9/5/2025

Everything on recycling

It's all about recycling: MP Daniel Rinkert visits the transformation to Europe's leading recycling hub. With him: Speira's Managing Director Volker Backs and Rheinwerk Director Boris Kurth

•          Transformation of the Rhine plant progresses

•          Expansion of storage areas for scrap cans completed

Anyone travelling east on the A 57 motorway is familiar with the four 85-metre-high chimneys of the former aluminium smelter at Neuss Rheinwerk. Daniel Rinkert knows the 300-metre-long halls, where primary aluminium was smelted using enormous amounts of energy, from his many visits. Now the SPD member of the Bundestag from Grevenbroich was back, but the electrolysis furnaces had disappeared – replaced by partition walls for huge storage boxes.

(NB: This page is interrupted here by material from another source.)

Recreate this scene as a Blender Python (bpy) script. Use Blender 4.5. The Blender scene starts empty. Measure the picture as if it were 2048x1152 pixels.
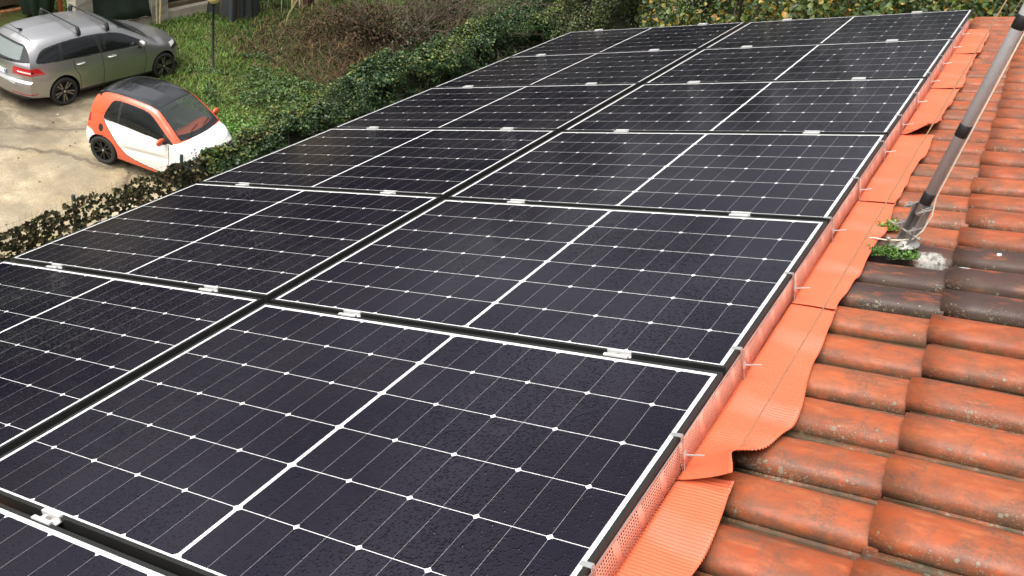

This is transformation you can touch, the very concrete change from a linear to a circular business model. “Speira has moved away from energy-intensive primary production. This decision was inevitable in light of Germany's energy policy outlook and our responsibility for the future viability of our entire company. And our transformation into a pure recycling group – a path we began over 20 years ago – has been accelerated once again,” explains Volker Backs, Managing Director of Speira.

Daniel Rinkert, Member of the German Parliament and Deputy Spokesperson for Climate and Environment in the SPD parliamentary group, believes: “Speira is demonstrating how the transformation can succeed with new economic impetus. The SPD's task is to support companies in this process. Reliability and predictability are crucial here. We will therefore continue to speed up the planning and approval processes and ensure that there are no price jumps in emissions trading that could stifle the transformation.”

40 million euros for the circular economy

Speira is investing 40 million euros in additional recycling capacity at its Rhine plant, with the aim of achieving total CO2 savings of up to 1.5 million tonnes per year. A new melting furnace exclusively for scrap was delivered in the summer and is now being installed. Production is scheduled to start in early 2026. At the same time, the third of four existing casting plants is being converted and optimised for recycled alloys. In this way, the Rheinwerk is further reducing its ecological footprint.

The new scrap storage facility is already complete, because the furnaces – and with them Speira's ambition to develop the Rhine plant into Europe's leading recycling hub – need to be ‘fed’. The new storage areas cover a third of the decommissioned smelter and will be supplemented by facilities for sampling incoming scrap. ‘The long halls allowed us to think and plan big. This huge new scrap storage facility creates space for more input for all our recycling furnaces – not just the new one,’ says Boris Kurth, head of the beverage can business at Speira and head of the Rheinwerk. ‘We need the sampling for scrap that has already gone through one life cycle. These “post-consumer scraps” are a source that we want to utilise much more.’

Everything for the fast-moving recycling good

The new recycling furnace will then melt aluminium alloys that are processed into beverage cans after rolling. Speira can demonstrate its own sustainability ambitions particularly well in this market. This is because beverage cans are a very fast-moving product, with a life cycle from production to filling, retail sale, consumption by the end user, disposal and recycling lasting only around 60 days. This means that the same aluminium cans pass through Speira's recycling facilities many times a year, allowing the ecological advantages of state-of-the-art technology to be exploited particularly frequently and efficiently. That is why Speira is also committed to continuously improving the recycling rate for beverage cans: under the umbrella of the European Aluminium association, the company is working with other manufacturers to research recycling-friendly alloys and promote deposit, return and collection systems for this valuable light metal.